In 1892, Pershad was appointed peshkar of Hyderabad, and dewan in 1902. During this ten-year period he played an insignificant role in the administration of the state. He became the military minister in the nizams cabinet. He also fulfilled his responsibilities as a peshkar, which included him constantly attending to the Nizam to help him complete the formalities of state.

During Pershad’s first tenure as the dewan of Hyderabad, the state’s cash reserves quadrupled. Although British historians credit the finance minister Casson Walker, a Briton, for this achievement, Hyderabadi tradition gives credit to Pershad. He also maintained a friendly relationship with the British resident. After Nizam Mahbub Ali Khan’s death in 1911, Osman Ali Khan ascended the throne. Under his reign, Pershad found it difficult to continue as the dewan and resigned in 1912.

In 1901, the Nizam appointed Pershad as dewan of Hyderabad and dismissed Viqar-ul-Umra. He was also conferred with the title “Yamin us Saltanat” (English: right hand of the realm) and his status was raised from that of a raja to a maharaja. In an attempt to improve the economic conditions of the state, he decreased the mansabdars (landowners) income. He also increased revenues from agriculture, railways, and customs. In 1908, a flood occurred in the state when the Musi River overflowed killing people and destroying property. In response, Pershad arranged for aid and made a personal donation to the victims. He paid salaries in advance and waived debts.

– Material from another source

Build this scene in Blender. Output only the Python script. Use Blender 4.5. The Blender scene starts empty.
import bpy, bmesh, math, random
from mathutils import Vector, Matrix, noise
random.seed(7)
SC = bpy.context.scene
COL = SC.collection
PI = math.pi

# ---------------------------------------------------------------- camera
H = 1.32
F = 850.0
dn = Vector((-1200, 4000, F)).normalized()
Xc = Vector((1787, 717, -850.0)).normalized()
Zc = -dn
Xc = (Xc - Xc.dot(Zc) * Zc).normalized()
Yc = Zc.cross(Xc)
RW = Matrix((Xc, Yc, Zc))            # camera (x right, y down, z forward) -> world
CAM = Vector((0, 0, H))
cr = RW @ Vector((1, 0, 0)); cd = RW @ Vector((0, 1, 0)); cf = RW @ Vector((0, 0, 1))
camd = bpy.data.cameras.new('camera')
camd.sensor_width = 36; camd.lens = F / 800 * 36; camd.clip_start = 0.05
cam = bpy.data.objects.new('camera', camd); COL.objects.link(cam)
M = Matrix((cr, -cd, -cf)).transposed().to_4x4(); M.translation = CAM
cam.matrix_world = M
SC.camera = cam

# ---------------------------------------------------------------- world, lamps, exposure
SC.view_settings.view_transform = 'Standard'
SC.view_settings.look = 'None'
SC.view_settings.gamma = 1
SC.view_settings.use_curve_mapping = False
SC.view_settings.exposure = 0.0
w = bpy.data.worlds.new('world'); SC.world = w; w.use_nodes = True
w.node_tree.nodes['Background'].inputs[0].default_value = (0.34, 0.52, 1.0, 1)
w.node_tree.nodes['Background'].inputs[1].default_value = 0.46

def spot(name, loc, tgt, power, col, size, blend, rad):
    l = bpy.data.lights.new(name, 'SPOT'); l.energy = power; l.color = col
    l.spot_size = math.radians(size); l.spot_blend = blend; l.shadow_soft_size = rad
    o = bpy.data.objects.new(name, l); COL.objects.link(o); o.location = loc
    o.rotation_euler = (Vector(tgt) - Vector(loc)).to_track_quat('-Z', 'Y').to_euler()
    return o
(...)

In November 1926, he was reappointed to that position and continued until March 1937. During his second tenure, friction occurred between Pershad and Walker over political appointments. While Walker was in favour of appointing Britons to administrative positions, Pershad was in favour of appointing Mulkies (local citizens). Panic spread amongst the locals because of Walker’s preference. They thought that no post, of even moderate or lesser importance, would be available to them. The clash between Pershad and Walker over this matter was continuous and all government departments were affected by it. Pershad passed the Mulki regulations according to which an “outsider” could not be appointed to any position if a suitably-qualified Mulki was available for the job; their educational qualifications were to be given more weight than their family background and retirement was fixed at fifty-five years of age.